Alessandro: abbiamo fatto da poco il nostro primo concerto in duo, usando anche delle basi visto che sarebbe stato complicato avere un gruppo più numeroso e comunque la parte elettronica è importante in questo album. In futuro forse inseriremo un terzo elemento al basso e contrabbasso, ad ogni modo dal vivo suoniamo quasi tutti i brani di Gardenia più qualcosa dai nostri album solisti precedenti. Io suono la chitarra, basso, e coro, Giovanni canta e si occupa dei live electronics.
A questo proposito stiamo cercando proprio delle date per realizzare un mini tour, se qualcuno è interessato ci contatti!
- Perché proprio Billie Holiday?
Giovanni: Perchè dopo delle jam jazz con il collettivo IPA (Alessandro mi invitò a partecipare ed io proposi alcuni brani della Holiday da cantare) decidemmo di fare un disco ispirato a lei. A noi è sempre piaciuta moltissimo, e ci pareva interessante riproporla a nostro modo. Sappiamo che è un mostro sacro, e forse siamo pazzi, ma è un omaggio che ci sentivamo di fare. È stato un atto libero e spontaneo.
- Quali sono per voi i temi più significativi da trattare in musica?
Alessandro: dipende molto dal progetto musicale, nel caso di Gardenia ma anche di altri miei progetti direi che la poesia, i rapporti umani, la denuncia sociale (Strange Fruit), sono i temi più significativi.
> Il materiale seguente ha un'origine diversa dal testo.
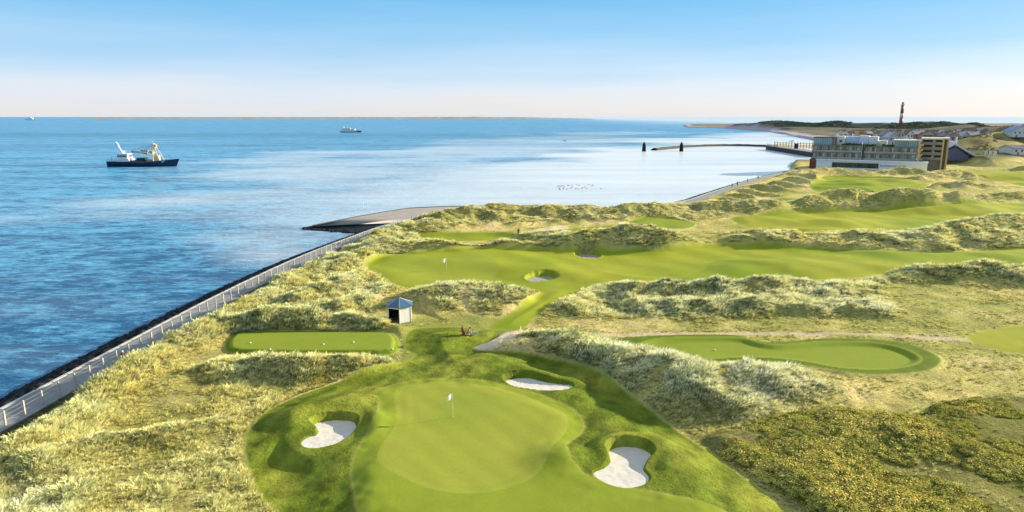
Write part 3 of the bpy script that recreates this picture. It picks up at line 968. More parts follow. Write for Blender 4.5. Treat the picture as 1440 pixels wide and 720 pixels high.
def scatter(name, pts, rot, scl, tint, protos, material, tilt=None, hgt=None):
    """one object: its mesh holds the spawn points and the prototype shapes, a geometry-node tree places them"""
    n = len(pts)
    verts = [tuple(p) for p in pts]; faces = []; pid = [-1] * n; hv = [0.0] * n
    for k, (pv, pf) in enumerate(protos):
        b = len(verts); verts += pv; faces += [tuple(b + i for i in f) for f in pf]; pid += [k] * len(pv)
        hv += [v[2] for v in pv]
    me = bpy.data.meshes.new(name)
    nv = len(verts)
    me.vertices.add(nv); me.vertices.foreach_set('co', np.array(verts, np.float32).reshape(-1))
    lens = np.array([len(f) for f in faces], np.int32)
    flat = np.concatenate([np.array(f, np.int32) for f in faces])
    me.loops.add(len(flat)); me.loops.foreach_set('vertex_index', flat)
    me.polygons.add(len(faces)); me.polygons.foreach_set('loop_start', np.concatenate([[0], np.cumsum(lens)[:-1]]).astype(np.int32))
    me.update(calc_edges=True)
    def put(nm, ty, arr, key='value'):
        a = me.attributes.new(nm, ty, 'POINT'); a.data.foreach_set(key, arr)
    pad = nv - n
    put('pid', 'INT', np.array(pid, np.int32))
    put('hgt', 'FLOAT', np.array(hv, np.float32))
    put('var', 'INT', np.concatenate([RNG.integers(0, len(protos), n), np.zeros(pad, int)]).astype(np.int32))
    rv = np.zeros((nv, 3), np.float32); rv[:n, 2] = rot
    if tilt is not None: rv[:n, :2] = tilt
    put('rotv', 'FLOAT_VECTOR', rv.reshape(-1), 'vector')
    sc = np.ones((nv, 3), np.float32); sc[:n] = scl
    put('sclv', 'FLOAT_VECTOR', sc.reshape(-1), 'vector')
    tn = np.ones((nv, 3), np.float32); tn[:n] = tint
    put('tint', 'FLOAT_VECTOR', tn.reshape(-1), 'vector')
    me.materials.append(material)
    o = link(name, me)
    ng = bpy.data.node_groups.new(name + '_placing', 'GeometryNodeTree')
    ng.interface.new_socket('Geometry', in_out='INPUT', socket_type='NodeSocketGeometry')
    ng.interface.new_socket('Geometry', in_out='OUTPUT', socket_type='NodeSocketGeometry')
    nn = ng.nodes.new; lk = ng.links.new
    gi = nn('NodeGroupInput'); go = nn('NodeGroupOutput')
    def attr(nm, ty):
        a = nn('GeometryNodeInputNamedAttribute'); a.data_type = ty; a.inputs['Name'].default_value = nm
        return a.outputs['Attribute']
    p = attr('pid', 'INT')
    def sel(k):
        c = nn('FunctionNodeCompare'); c.data_type = 'INT'; c.operation = 'EQUAL'
        lk(p, c.inputs[2]); c.inputs[3].default_value = k
        s = nn('GeometryNodeSeparateGeometry'); s.domain = 'POINT'
        lk(gi.outputs[0], s.inputs[0]); lk(c.outputs[0], s.inputs[1]); return s.outputs[0]
    g2i = nn('GeometryNodeGeometryToInstance')
    for k in range(len(protos)): lk(sel(k), g2i.inputs[0])
    io = nn('GeometryNodeInstanceOnPoints')
    lk(sel(-1), io.inputs['Points']); lk(g2i.outputs[0], io.inputs['Instance'])
    io.inputs['Pick Instance'].default_value = True
    lk(attr('var', 'INT'), io.inputs['Instance Index'])
    e2r = nn('FunctionNodeEulerToRotation'); lk(attr('rotv', 'FLOAT_VECTOR'), e2r.inputs[0]); lk(e2r.outputs[0], io.inputs['Rotation'])
    lk(attr('sclv', 'FLOAT_VECTOR'), io.inputs['Scale'])
    lk(io.outputs[0], go.inputs[0])
    md = o.modifiers.new('placing', 'NODES'); md.node_group = ng
    return o


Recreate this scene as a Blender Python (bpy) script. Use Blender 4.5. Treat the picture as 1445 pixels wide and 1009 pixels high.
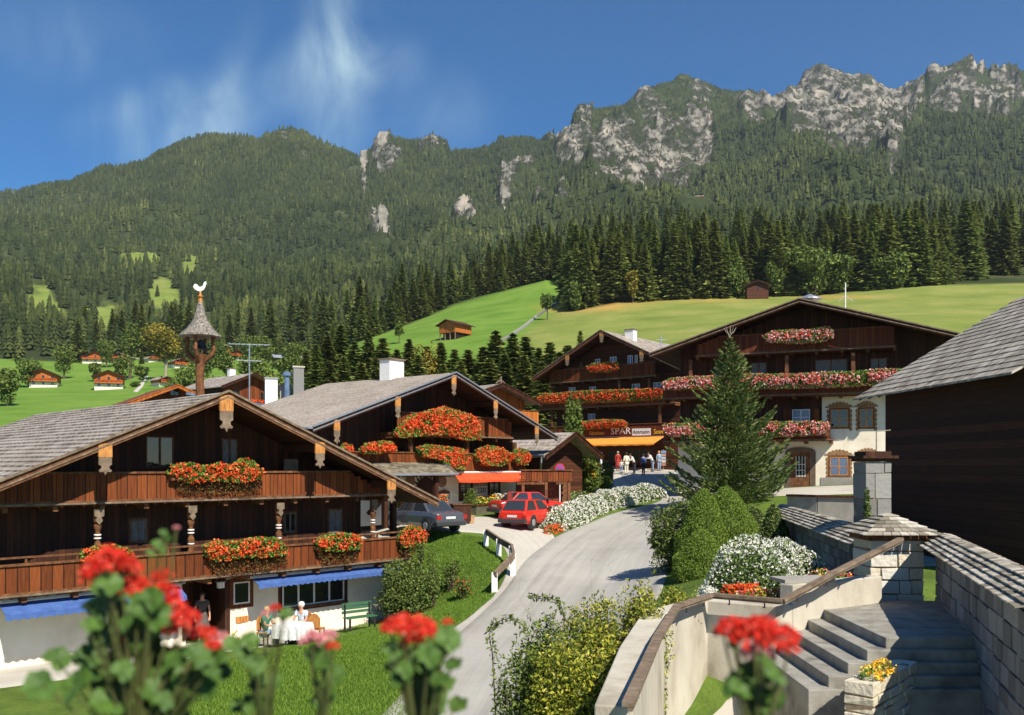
import bpy, math, random
import numpy as np
from mathutils import Vector, Matrix

R = math.radians
SC = bpy.context.scene
COL = SC.collection
for _o in list(bpy.data.objects):
    bpy.data.objects.remove(_o)

# ------------------------------------------------------------------ camera, sky, sun, exposure
F, HZ, CX = 1250.0, 658.0, 722.5          # focal length, horizon and centre in photograph pixels
cam_d = bpy.data.cameras.new('camera')
cam = bpy.data.objects.new('camera', cam_d)
COL.objects.link(cam)
cam.location = (0, 0, 0)
cam.rotation_euler = (R(90), 0, 0)
cam_d.sensor_width = 36
cam_d.lens = 36 * F / 1445
cam_d.shift_y = (HZ - 504.5) / 1445
cam_d.clip_start = 0.1
cam_d.clip_end = 20000
cam_d.dof.use_dof = True
cam_d.dof.focus_distance = 40
cam_d.dof.aperture_fstop = 3.6
SC.camera = cam

SUN_AZ, SUN_EL = 31.0, 45.0                # sun behind the camera, to the right
sd = Vector((math.sin(R(SUN_AZ)) * math.cos(R(SUN_EL)), -math.cos(R(SUN_AZ)) * math.cos(R(SUN_EL)), math.sin(R(SUN_EL))))
sun_l = bpy.data.lights.new('sun', 'SUN')
sun_l.energy = 5.0
sun_l.angle = R(0.5)
sun_l.color = (1.0, 0.93, 0.80)
sun = bpy.data.objects.new('sun', sun_l)
COL.objects.link(sun)
sun.rotation_euler = sd.to_track_quat('Z', 'Y').to_euler()

world = bpy.data.worlds.new('World')
SC.world = world
world.use_nodes = True
nt = world.node_tree
for n in list(nt.nodes):
    nt.nodes.remove(n)
wo = nt.nodes.new('ShaderNodeOutputWorld')
bg = nt.nodes.new('ShaderNodeBackground')
sky = nt.nodes.new('ShaderNodeTexSky')
sky.sky_type = 'NISHITA'
sky.sun_disc = False
sky.sun_elevation = R(SUN_EL)
sky.sun_rotation = R(180 - SUN_AZ)
sky.altitude = 1800
sky.air_density = 1.0
sky.dust_density = 0.3
sky.ozone_density = 4.0
bg.inputs['Strength'].default_value = 0.066
# thin high cirrus: soft wisps round three directions in the sky, broken up by noise
N = nt.nodes.new
L = nt.links.new
tc = N('ShaderNodeTexCoord')
mp = N('ShaderNodeMapping')
mp.inputs['Rotation'].default_value = (0, R(28), 0)
mp.inputs['Scale'].default_value = (3.2, 1.0, 1.5)
n1 = N('ShaderNodeTexNoise')
n1.inputs['Scale'].default_value = 3.0
n1.inputs['Detail'].default_value = 7
n1.inputs['Roughness'].default_value = 0.55
n1.inputs['Distortion'].default_value = 0.7
L(tc.outputs['Generated'], mp.inputs['Vector'])
L(mp.outputs['Vector'], n1.inputs['Vector'])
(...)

Giovanni: Se intendi temi sociali, ce ne sono tanti che mi stanno a cuore, ma non necessariamente la musica deve trasmettere alcun messaggio. Ovvio che la nostra vita è politica, le nostre scelte...e a volte uno si sente di comunicarlo, anche attraverso la musica, o i testi. Ma non piacendomi i guru, a volte vedo musicisti che fanno del tema sociale la loro l’identità, il centro della loro proposta musicale e lo trovo banale e primitivo, anche se può rendere commercialmente. Dagli anni ’60 musica e messaggio (e marketing) vanno a braccetto, benissimo...ma se uno ascolta Jimi Hendrix ha davvero bisogno di sapere il parere di Hendrix, con tutto ciò che trova già nella musica? Si chiede a Mozart di mandarci un messaggio? La musica parla da sola, essenzialmente.